* Begin RECORD EXCERPTS *

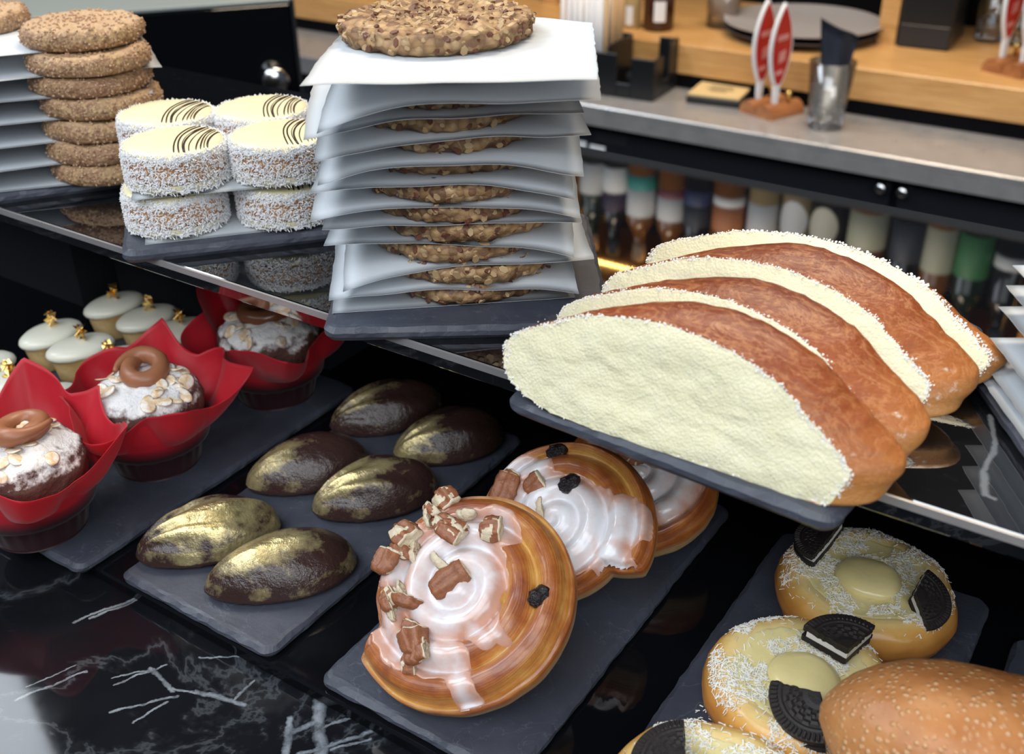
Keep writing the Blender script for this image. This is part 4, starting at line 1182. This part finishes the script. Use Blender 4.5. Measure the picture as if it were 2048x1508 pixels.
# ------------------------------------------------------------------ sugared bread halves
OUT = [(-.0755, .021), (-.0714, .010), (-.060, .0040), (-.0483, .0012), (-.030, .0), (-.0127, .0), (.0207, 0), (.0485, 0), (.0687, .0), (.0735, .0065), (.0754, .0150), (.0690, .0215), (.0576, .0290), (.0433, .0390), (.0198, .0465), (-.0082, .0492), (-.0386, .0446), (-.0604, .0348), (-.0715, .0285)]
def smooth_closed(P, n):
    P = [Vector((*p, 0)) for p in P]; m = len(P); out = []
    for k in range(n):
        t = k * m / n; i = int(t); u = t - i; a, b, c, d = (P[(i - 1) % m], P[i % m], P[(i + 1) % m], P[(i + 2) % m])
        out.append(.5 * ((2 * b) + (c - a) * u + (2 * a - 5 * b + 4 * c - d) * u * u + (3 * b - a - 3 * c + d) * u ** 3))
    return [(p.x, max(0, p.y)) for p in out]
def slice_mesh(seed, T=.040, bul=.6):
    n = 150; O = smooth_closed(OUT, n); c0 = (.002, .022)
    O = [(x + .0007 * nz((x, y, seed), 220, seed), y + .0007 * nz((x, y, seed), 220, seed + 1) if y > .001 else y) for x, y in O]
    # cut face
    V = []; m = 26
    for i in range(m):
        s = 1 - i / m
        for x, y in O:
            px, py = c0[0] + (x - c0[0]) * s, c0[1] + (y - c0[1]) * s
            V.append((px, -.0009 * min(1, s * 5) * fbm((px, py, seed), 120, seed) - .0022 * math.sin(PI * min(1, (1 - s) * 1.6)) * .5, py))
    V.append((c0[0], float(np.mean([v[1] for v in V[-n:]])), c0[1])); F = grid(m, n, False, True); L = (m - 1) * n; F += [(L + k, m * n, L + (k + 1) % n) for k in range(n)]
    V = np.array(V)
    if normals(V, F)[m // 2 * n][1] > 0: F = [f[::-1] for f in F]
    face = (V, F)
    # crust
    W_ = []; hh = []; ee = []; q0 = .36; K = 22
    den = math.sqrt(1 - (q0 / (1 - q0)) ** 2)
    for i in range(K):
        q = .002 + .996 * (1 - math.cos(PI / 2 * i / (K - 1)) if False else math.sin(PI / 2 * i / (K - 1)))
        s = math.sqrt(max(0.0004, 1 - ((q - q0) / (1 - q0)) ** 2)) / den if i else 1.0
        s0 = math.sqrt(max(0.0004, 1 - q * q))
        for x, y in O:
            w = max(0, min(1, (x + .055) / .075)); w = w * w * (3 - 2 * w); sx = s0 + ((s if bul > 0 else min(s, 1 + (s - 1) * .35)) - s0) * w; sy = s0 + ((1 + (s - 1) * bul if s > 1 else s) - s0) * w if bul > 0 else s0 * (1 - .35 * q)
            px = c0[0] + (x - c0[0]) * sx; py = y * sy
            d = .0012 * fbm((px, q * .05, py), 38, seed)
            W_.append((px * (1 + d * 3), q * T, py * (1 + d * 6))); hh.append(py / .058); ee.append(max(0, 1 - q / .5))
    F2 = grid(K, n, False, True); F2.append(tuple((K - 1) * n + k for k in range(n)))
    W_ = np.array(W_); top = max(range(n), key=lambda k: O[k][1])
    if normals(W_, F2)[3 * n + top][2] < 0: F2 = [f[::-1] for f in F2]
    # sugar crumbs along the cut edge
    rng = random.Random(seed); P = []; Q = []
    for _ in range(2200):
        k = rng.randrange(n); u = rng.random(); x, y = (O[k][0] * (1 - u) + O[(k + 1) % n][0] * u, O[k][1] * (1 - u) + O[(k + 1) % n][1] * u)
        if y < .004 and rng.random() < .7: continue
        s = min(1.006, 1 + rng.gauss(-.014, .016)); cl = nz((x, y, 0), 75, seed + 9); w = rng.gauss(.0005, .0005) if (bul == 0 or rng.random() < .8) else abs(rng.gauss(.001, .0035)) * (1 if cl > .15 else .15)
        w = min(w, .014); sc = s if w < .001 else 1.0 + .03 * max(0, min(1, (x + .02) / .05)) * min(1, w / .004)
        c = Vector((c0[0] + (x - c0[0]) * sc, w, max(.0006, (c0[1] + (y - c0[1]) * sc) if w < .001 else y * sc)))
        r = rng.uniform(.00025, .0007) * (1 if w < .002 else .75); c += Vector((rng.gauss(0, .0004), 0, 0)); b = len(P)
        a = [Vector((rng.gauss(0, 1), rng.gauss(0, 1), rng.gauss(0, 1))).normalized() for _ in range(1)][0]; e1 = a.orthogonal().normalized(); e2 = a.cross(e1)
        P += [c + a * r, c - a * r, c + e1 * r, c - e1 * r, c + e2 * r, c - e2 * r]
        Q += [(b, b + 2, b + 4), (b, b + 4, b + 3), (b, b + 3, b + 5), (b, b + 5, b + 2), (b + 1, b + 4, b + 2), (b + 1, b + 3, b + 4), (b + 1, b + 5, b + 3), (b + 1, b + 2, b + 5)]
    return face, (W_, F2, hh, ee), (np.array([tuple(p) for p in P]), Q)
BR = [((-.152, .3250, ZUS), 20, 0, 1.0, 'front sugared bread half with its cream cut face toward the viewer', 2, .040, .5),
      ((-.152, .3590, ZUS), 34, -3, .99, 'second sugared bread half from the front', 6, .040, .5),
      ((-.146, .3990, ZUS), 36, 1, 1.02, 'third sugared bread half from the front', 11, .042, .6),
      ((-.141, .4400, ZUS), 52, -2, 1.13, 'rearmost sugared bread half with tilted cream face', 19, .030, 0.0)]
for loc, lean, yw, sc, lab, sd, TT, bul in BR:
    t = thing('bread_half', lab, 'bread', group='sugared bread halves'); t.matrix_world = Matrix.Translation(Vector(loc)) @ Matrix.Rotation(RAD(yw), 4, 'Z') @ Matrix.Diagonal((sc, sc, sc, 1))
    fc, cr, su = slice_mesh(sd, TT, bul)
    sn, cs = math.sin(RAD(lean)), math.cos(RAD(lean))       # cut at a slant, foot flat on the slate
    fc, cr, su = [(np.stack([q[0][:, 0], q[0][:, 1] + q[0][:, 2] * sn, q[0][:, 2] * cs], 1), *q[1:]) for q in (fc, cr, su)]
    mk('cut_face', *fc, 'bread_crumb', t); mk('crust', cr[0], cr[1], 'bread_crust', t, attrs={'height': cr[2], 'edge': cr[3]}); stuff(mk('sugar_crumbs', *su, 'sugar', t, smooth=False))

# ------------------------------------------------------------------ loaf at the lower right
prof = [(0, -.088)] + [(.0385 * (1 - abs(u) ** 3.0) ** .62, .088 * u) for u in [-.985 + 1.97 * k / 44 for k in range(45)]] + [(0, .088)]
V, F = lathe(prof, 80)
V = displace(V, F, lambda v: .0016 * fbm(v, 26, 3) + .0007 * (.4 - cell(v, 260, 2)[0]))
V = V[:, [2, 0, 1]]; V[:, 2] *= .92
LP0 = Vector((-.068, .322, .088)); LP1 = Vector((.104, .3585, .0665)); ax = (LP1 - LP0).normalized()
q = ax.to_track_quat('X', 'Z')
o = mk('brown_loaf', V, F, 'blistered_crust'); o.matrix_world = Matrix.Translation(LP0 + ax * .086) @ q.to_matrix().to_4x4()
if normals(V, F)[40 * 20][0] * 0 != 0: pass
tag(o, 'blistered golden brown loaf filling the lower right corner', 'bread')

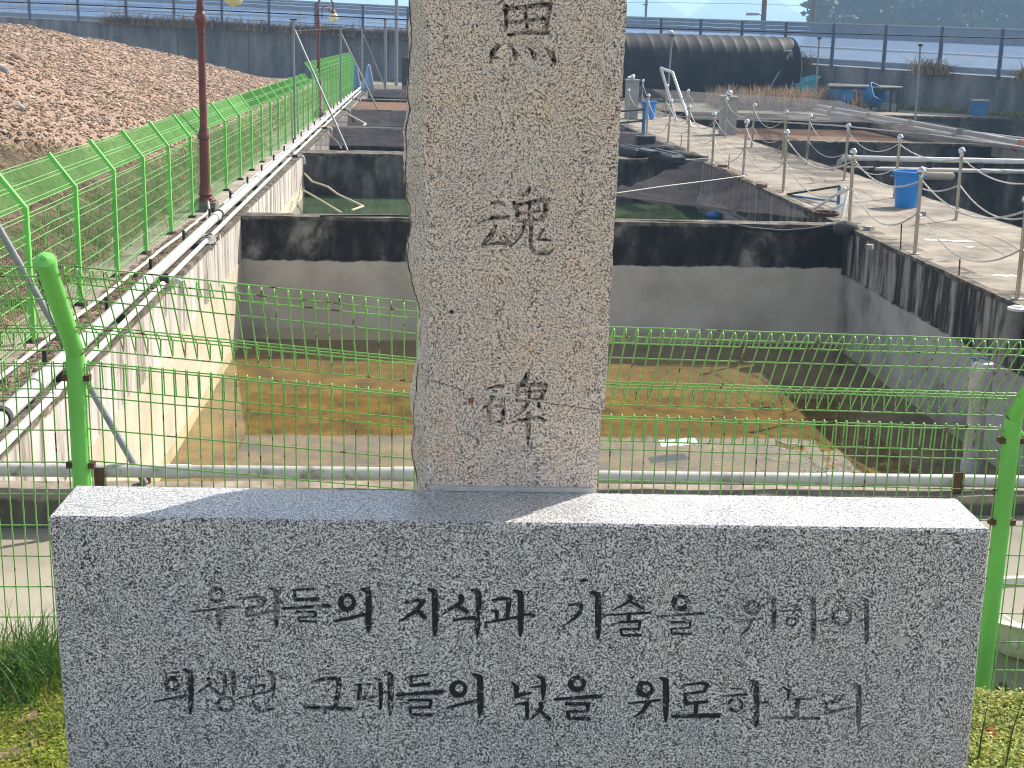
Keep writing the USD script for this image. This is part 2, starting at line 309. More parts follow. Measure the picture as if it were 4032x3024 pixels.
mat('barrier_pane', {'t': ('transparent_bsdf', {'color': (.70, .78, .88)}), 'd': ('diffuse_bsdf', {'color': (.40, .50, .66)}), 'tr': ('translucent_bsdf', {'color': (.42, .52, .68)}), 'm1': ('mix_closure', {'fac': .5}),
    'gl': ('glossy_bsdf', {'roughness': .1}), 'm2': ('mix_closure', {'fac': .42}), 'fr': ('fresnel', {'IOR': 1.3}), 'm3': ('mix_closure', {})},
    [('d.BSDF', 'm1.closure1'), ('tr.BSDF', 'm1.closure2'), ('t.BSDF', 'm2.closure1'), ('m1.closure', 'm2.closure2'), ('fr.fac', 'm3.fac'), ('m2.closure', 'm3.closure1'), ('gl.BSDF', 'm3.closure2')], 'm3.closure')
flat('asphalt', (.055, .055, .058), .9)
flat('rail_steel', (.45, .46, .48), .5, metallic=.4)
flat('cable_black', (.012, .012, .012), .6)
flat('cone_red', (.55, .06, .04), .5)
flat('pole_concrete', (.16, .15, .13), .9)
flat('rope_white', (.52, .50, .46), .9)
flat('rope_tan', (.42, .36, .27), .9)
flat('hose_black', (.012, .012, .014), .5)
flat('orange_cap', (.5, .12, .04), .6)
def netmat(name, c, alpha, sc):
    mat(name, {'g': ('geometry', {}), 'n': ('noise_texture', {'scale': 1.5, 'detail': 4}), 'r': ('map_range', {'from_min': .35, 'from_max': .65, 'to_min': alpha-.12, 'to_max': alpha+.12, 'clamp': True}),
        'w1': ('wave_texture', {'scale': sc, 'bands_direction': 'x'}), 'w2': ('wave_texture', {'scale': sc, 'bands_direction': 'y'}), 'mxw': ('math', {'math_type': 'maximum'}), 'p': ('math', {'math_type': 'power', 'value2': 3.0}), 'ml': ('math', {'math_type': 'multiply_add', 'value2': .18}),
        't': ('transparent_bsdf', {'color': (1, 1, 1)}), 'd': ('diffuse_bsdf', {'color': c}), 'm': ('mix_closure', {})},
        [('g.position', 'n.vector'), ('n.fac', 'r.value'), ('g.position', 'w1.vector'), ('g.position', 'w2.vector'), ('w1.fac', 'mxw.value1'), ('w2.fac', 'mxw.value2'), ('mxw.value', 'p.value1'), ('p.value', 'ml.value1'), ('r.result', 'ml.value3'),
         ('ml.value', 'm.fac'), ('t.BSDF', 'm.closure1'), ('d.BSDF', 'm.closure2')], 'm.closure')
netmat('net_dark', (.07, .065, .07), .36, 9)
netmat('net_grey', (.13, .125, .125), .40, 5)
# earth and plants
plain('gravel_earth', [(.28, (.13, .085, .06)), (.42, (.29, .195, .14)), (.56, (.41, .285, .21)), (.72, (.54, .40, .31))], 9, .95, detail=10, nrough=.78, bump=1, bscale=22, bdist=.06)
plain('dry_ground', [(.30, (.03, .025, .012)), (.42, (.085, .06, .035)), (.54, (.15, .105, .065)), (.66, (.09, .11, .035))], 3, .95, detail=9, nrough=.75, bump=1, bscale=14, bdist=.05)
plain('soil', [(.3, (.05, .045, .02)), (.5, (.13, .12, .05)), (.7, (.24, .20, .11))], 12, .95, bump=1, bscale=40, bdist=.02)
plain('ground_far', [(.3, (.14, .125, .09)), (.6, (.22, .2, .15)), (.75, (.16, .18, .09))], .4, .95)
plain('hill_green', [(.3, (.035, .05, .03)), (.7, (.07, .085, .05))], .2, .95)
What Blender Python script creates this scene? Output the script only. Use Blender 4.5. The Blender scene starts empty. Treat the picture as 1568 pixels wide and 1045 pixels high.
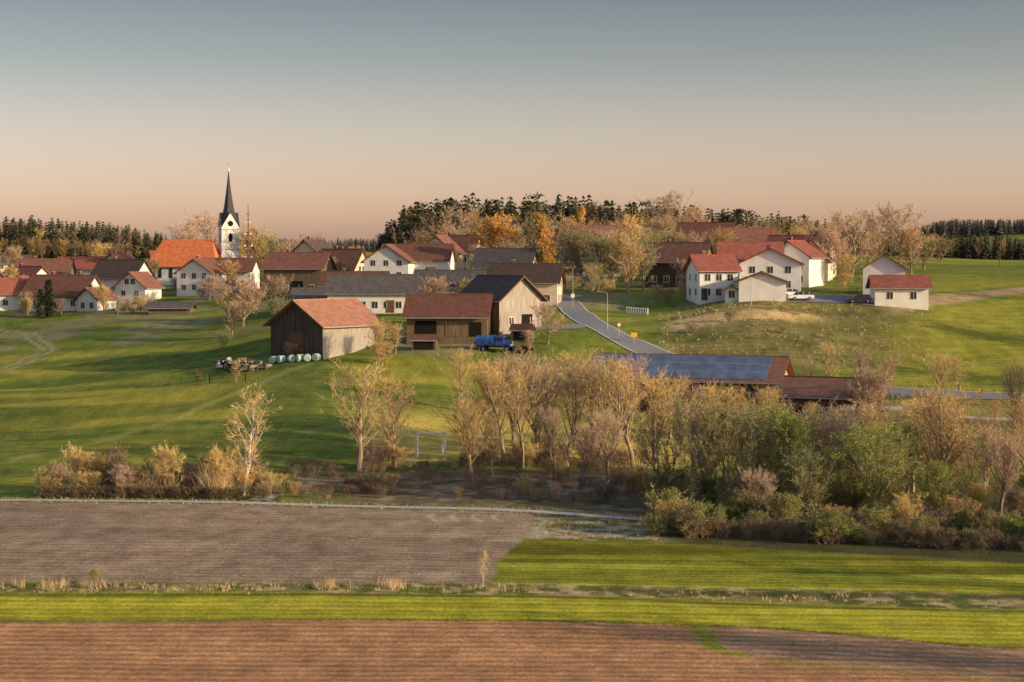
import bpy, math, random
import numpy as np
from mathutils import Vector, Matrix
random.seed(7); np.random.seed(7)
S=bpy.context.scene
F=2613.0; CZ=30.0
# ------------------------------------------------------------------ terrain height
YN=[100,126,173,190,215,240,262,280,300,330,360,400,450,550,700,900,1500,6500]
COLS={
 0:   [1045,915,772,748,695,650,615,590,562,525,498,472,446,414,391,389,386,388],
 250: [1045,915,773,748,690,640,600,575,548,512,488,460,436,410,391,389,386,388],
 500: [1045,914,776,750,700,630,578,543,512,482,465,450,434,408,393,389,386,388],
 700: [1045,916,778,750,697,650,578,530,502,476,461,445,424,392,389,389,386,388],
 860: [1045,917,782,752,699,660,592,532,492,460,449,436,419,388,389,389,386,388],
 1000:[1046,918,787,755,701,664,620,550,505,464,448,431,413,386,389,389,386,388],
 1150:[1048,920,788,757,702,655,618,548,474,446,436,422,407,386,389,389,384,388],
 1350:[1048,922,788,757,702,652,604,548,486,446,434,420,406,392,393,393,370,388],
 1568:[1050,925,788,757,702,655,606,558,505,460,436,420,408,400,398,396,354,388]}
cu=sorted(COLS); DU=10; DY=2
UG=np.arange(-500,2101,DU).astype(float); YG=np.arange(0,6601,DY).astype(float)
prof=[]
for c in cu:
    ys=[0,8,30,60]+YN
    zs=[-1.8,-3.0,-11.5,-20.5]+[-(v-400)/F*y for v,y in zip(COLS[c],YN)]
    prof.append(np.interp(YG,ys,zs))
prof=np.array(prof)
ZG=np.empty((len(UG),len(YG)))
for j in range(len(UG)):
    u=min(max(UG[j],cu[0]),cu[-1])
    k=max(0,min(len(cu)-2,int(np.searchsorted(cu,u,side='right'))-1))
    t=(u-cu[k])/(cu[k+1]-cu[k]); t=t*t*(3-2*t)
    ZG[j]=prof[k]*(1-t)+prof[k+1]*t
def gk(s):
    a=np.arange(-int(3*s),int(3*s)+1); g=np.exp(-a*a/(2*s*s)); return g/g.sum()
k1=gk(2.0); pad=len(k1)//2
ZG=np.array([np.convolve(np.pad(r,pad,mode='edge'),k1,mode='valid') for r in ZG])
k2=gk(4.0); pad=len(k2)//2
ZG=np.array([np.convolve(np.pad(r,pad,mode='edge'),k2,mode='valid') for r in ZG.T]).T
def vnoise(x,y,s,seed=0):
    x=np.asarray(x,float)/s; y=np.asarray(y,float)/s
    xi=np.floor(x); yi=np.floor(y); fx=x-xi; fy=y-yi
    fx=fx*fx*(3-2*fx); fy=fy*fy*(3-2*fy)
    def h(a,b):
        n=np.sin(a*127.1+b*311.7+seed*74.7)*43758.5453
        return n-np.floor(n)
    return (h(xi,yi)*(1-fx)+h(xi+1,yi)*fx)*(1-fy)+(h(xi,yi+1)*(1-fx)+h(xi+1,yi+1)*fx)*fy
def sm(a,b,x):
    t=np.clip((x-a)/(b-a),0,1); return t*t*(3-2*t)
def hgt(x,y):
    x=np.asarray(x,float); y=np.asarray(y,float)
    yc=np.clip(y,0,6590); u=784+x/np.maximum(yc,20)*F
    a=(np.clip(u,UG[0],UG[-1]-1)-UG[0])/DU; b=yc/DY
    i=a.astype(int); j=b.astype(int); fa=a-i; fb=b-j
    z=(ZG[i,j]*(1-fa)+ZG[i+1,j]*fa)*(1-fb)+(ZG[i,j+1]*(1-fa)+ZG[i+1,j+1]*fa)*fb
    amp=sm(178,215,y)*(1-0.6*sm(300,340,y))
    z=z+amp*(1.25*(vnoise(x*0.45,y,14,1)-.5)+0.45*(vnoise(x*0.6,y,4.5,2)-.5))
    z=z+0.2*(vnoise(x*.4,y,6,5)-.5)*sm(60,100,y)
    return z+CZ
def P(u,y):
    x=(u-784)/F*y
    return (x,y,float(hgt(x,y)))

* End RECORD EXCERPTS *

● REQUIRED TASK
From the data above, copy each line where the string "writing" appears.

● SOLUTION TO THE PROBLEM
Keep writing the Blender script for this image. This is part 4, starting at line 1182. This part finishes the script. Use Blender 4.5. Measure the picture as if it were 2048x1508 pixels.
Keep writing the USD script for this image. This is part 2, starting at line 309. More parts follow. Measure the picture as if it were 4032x3024 pixels.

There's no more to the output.